Schöllhorn fordert mehr Planbarkeit beim FCAS-Projekt

Im Gegensatz zum kürzlich auf den Weg gebrachten 6.-Generation-Kampfjet-Projekt GCAP von Großbritannien, Italien und Japan, fordert Airbus weiterhin mehr Planbarkeit für das eigene 6.-Generations-Rüstungs-Großprojekt FCAS. Der europäische Branchenprimus muss nach eigenen Angaben – als zweitgrößter Partner hinter Dassault – Entwicklungskosten im zweistelligen Milliardenbereich für das von Frankreich, Deutschland und Spanien sowie neuerdings auch Belgien getragene Programm schultern.

FCAS-Mock-up in Paris – ©Georg Mader
Mock-ups gibt es zwar bereits seit längerer Zeit zu sehen, das multinationale FCAS-Programm kämpft aber nach wie vor mit vielen Problemen.

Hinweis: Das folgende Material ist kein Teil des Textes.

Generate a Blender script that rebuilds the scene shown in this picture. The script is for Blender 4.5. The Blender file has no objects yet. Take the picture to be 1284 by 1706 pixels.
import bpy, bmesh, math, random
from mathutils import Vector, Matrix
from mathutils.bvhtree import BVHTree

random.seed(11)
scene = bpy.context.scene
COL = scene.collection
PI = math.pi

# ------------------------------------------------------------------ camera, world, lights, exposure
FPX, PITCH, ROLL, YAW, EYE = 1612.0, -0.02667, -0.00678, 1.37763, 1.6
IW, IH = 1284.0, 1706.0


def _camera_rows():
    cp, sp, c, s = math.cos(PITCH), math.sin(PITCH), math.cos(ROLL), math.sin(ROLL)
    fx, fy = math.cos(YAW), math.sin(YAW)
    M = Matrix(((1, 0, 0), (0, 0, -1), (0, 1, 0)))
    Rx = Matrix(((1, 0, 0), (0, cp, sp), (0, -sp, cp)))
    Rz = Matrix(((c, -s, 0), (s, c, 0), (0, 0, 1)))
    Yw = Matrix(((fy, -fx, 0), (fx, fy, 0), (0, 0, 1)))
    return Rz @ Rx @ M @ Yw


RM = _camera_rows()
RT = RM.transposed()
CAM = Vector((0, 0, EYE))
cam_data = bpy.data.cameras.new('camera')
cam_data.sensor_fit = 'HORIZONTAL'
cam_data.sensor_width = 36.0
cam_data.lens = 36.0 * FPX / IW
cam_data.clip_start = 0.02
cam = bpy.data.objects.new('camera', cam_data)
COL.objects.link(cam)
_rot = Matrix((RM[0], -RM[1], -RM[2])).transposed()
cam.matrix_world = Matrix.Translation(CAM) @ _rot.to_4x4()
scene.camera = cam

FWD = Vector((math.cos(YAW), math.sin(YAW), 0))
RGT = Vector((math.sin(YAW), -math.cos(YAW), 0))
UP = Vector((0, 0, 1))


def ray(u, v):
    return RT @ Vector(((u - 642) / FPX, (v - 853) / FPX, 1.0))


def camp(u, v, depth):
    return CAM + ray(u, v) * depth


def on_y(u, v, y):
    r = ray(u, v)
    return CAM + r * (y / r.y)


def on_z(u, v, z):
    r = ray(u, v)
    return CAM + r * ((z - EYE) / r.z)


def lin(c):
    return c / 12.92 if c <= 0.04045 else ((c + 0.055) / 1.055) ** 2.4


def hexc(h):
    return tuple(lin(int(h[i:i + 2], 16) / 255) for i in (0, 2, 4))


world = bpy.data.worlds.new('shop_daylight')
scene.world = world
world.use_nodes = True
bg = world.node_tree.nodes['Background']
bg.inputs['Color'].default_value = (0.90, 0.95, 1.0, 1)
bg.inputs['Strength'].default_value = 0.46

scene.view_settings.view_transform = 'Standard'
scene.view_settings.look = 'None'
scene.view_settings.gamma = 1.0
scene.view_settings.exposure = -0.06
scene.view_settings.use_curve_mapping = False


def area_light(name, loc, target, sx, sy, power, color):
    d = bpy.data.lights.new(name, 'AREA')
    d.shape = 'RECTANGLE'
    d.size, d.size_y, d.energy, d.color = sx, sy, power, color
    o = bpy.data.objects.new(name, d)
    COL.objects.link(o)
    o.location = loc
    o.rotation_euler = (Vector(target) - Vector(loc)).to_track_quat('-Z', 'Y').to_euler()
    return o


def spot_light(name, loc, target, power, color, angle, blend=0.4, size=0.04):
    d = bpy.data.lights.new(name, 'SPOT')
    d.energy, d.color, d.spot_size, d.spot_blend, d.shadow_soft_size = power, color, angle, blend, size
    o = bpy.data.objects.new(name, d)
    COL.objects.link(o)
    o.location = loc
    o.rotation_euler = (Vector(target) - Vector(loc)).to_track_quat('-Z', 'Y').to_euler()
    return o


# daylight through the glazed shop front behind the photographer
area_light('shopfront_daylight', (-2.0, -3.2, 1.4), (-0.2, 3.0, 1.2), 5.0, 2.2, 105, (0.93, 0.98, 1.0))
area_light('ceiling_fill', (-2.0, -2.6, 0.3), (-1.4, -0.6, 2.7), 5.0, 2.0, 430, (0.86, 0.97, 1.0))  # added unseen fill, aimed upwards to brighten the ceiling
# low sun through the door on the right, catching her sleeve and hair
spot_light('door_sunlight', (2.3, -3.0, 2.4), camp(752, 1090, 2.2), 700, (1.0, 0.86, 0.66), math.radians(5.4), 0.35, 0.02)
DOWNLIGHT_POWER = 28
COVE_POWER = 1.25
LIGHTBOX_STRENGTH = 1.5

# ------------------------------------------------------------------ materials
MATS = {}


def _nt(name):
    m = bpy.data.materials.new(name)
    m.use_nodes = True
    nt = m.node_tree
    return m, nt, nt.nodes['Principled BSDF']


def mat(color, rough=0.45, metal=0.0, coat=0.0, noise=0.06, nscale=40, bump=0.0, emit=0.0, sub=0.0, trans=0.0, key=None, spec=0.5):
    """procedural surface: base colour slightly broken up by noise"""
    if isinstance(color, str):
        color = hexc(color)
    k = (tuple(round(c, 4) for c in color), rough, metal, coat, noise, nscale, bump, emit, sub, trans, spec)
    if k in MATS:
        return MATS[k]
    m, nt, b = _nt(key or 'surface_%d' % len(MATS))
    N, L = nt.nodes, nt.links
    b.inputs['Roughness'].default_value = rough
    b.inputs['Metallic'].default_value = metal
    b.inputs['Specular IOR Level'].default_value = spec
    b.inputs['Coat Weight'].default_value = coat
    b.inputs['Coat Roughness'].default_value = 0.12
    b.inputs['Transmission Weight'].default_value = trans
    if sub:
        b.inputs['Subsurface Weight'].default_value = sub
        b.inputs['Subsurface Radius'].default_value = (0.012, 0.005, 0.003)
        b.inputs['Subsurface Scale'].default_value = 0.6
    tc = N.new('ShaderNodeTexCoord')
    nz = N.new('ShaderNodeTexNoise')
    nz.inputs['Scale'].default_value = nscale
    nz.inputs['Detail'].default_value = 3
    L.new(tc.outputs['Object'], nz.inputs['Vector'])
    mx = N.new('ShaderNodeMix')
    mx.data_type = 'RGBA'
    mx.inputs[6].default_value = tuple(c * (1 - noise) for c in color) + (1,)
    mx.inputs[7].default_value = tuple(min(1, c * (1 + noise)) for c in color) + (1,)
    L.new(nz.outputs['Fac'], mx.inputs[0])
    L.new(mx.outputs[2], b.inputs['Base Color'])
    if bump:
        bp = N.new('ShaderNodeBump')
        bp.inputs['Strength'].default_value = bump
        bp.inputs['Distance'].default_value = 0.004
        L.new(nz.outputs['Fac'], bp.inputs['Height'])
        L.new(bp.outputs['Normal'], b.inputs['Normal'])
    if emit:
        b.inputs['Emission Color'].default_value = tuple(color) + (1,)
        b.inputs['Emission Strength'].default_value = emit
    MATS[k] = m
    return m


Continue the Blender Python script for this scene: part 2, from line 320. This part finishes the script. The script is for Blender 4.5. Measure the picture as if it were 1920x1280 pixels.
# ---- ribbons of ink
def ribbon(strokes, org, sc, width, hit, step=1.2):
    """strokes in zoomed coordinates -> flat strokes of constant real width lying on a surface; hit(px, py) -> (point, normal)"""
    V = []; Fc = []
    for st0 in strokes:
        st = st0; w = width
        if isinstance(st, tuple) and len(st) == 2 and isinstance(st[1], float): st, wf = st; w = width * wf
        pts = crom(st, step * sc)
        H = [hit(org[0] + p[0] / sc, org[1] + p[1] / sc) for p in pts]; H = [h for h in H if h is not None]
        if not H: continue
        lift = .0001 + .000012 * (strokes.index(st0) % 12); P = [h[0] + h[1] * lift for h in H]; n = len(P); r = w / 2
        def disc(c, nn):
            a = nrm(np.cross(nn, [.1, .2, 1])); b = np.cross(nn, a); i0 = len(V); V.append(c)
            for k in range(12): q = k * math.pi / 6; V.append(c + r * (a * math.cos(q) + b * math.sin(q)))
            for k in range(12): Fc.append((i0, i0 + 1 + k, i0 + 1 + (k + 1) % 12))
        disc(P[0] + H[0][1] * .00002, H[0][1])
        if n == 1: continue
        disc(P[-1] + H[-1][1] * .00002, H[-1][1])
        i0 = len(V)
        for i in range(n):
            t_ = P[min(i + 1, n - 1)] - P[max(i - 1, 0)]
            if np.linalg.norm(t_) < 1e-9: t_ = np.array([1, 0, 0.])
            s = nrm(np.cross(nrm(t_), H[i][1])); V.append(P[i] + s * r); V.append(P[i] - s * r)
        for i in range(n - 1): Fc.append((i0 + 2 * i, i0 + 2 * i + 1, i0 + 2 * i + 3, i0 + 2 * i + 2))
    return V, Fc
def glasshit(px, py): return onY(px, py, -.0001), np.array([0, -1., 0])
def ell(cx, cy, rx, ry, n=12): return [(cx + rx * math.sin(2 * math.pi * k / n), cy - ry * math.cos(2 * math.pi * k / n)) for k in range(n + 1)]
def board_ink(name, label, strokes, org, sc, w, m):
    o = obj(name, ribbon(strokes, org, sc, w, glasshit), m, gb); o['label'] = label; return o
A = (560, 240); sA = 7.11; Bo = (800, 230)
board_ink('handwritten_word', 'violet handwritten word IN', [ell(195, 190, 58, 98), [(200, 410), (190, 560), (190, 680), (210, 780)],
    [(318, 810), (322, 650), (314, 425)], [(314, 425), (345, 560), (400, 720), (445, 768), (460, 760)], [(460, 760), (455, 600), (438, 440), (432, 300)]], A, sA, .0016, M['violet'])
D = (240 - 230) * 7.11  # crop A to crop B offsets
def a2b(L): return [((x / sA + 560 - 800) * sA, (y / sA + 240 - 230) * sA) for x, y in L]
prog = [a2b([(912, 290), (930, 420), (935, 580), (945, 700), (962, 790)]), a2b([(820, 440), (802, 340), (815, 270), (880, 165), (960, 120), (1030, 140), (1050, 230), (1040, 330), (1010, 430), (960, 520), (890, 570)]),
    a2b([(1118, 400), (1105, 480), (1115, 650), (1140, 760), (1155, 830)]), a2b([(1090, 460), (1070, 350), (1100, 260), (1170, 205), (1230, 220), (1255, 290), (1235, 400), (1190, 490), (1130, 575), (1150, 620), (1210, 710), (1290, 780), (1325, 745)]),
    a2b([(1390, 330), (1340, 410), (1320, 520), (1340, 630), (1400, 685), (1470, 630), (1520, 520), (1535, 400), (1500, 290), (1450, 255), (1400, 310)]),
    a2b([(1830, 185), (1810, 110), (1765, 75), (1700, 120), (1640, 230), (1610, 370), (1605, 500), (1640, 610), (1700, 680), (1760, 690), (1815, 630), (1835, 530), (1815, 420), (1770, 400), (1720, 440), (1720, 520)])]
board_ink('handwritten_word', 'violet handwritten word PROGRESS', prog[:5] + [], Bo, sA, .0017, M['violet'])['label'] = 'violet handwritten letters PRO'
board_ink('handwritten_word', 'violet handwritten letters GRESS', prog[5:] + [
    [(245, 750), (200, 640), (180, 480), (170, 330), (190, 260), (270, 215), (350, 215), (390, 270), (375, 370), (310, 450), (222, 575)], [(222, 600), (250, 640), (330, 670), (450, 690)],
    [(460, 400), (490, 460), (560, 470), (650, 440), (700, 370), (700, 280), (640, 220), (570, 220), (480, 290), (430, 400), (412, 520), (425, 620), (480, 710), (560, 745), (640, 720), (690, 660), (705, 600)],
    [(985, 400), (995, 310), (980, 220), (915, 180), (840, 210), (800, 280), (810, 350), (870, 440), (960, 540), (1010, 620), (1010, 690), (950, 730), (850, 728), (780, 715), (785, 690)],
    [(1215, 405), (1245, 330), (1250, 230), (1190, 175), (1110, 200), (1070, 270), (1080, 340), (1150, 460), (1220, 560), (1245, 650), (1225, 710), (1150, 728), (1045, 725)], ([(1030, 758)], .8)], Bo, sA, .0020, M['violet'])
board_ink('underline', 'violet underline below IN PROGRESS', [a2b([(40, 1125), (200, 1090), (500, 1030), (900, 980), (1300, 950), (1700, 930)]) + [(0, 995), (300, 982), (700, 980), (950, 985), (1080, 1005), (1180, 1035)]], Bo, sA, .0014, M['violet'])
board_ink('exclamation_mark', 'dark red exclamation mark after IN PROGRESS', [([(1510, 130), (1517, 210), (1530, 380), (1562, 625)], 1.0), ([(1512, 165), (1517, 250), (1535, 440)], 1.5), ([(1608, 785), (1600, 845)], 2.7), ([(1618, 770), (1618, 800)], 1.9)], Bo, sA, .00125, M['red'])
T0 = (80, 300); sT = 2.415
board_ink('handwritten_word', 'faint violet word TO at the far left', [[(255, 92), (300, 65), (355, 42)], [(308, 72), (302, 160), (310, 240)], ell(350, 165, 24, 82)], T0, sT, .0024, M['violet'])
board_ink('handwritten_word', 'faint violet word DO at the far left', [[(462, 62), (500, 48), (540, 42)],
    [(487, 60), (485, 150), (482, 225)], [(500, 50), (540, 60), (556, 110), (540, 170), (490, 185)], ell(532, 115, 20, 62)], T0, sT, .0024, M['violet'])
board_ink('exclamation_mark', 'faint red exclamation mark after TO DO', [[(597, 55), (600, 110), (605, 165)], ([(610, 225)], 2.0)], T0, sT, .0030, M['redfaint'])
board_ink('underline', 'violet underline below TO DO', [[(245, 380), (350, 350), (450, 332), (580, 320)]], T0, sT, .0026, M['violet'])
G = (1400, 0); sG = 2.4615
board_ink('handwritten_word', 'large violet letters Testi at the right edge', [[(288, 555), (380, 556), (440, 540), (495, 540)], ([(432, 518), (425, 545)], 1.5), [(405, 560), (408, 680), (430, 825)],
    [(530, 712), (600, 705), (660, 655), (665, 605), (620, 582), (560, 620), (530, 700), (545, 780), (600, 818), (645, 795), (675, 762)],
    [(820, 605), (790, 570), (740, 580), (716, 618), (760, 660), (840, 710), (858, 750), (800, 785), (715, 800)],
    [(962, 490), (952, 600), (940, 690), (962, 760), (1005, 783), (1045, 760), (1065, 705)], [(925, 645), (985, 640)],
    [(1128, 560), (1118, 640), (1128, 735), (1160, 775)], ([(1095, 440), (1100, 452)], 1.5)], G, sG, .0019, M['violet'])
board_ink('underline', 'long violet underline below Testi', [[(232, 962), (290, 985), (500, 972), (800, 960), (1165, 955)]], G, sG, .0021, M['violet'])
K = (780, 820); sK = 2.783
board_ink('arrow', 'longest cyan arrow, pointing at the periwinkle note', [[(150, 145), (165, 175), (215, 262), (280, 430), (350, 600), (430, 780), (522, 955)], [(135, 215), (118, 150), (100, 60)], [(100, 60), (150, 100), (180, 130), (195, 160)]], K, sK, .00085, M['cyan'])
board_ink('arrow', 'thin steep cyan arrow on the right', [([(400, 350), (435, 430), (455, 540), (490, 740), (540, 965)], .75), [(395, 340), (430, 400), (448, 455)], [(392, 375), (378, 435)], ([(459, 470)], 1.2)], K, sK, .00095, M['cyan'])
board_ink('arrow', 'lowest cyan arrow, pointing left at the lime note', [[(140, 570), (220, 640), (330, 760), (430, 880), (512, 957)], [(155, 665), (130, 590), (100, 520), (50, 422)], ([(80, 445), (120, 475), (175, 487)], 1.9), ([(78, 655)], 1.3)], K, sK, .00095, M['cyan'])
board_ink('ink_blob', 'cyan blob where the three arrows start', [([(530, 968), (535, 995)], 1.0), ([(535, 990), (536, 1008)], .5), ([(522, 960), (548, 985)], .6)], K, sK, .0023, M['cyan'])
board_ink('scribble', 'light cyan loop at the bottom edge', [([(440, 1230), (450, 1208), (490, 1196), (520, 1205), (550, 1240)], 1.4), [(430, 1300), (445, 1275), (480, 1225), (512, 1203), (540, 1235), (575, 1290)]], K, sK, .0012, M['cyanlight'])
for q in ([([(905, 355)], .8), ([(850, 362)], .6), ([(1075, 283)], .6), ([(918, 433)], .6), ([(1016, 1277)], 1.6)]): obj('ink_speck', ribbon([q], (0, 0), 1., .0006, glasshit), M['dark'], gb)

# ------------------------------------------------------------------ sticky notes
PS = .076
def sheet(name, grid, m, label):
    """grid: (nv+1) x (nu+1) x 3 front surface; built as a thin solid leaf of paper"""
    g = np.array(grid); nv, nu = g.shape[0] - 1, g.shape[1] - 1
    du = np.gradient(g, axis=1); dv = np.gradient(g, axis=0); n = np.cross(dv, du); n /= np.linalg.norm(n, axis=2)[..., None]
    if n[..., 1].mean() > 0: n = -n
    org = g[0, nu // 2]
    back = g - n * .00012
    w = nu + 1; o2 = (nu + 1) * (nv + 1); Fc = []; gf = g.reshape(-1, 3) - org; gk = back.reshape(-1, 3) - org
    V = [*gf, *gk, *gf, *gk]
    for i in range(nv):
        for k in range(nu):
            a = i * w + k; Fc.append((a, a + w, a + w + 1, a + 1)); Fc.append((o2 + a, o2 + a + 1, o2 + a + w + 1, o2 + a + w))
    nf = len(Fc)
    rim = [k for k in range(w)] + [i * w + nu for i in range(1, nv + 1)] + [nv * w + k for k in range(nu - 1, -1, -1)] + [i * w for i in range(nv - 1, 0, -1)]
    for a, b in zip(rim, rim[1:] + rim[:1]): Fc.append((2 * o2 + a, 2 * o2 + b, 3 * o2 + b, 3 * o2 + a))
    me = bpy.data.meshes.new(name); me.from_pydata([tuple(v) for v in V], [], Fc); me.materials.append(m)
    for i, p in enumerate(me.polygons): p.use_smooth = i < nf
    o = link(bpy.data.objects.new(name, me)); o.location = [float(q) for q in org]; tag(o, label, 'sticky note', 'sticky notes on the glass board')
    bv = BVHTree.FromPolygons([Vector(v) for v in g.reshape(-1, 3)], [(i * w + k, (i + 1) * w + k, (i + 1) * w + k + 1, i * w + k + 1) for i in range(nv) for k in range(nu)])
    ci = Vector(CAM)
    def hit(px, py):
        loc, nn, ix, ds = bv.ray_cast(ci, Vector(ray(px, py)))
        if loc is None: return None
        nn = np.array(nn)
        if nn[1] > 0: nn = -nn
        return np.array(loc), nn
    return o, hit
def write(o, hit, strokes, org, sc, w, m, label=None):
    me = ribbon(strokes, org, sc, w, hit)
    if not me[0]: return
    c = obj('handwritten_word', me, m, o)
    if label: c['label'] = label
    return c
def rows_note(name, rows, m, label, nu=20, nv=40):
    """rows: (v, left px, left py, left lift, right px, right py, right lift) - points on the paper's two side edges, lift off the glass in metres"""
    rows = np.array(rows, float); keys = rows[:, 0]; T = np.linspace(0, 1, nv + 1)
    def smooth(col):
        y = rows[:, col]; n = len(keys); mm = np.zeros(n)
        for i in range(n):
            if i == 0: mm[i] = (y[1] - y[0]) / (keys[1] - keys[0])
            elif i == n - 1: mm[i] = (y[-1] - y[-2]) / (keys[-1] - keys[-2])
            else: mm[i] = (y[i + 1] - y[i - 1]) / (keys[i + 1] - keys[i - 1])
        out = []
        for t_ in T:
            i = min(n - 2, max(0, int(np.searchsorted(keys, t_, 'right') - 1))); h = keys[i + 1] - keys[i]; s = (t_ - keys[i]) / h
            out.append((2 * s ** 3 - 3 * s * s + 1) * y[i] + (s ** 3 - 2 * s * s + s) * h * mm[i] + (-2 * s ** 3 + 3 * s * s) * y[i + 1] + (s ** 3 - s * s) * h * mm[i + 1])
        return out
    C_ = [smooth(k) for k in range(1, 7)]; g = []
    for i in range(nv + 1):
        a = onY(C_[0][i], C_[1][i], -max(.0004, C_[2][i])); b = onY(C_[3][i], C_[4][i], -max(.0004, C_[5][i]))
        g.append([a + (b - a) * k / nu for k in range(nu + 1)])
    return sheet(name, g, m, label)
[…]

Noch vor dem Einstieg in die Demonstratorphase soll ein neuer, abgestimmter Projektlaufplan zwischen den Partnerstaaten finalisiert werden. Allerdings bestehen offenbar weiterhin Unstimmigkeiten hinsichtlich der genauen Fähigkeiten, die von den Partnerstaaten im Pflichtenheft des FCAS-Programms verankert werden sollen. So fordert Frankreich beispielsweise, dass das bemannte Hauptsystem des „System of Systems” auch von Flugzeugträgern aus operieren kann – trotz der angesichts des Mock-ups beachtlichen Größe des Jets. Parallel dazu hat Frankreich ein Fähigkeits-Upgrade der Rafale auf den Standard F5 beschlossen. Diese soll künftig nicht nur als Nuklearwaffenträger fungieren, sondern auch von Stealth-Drohnen begleitet werden können.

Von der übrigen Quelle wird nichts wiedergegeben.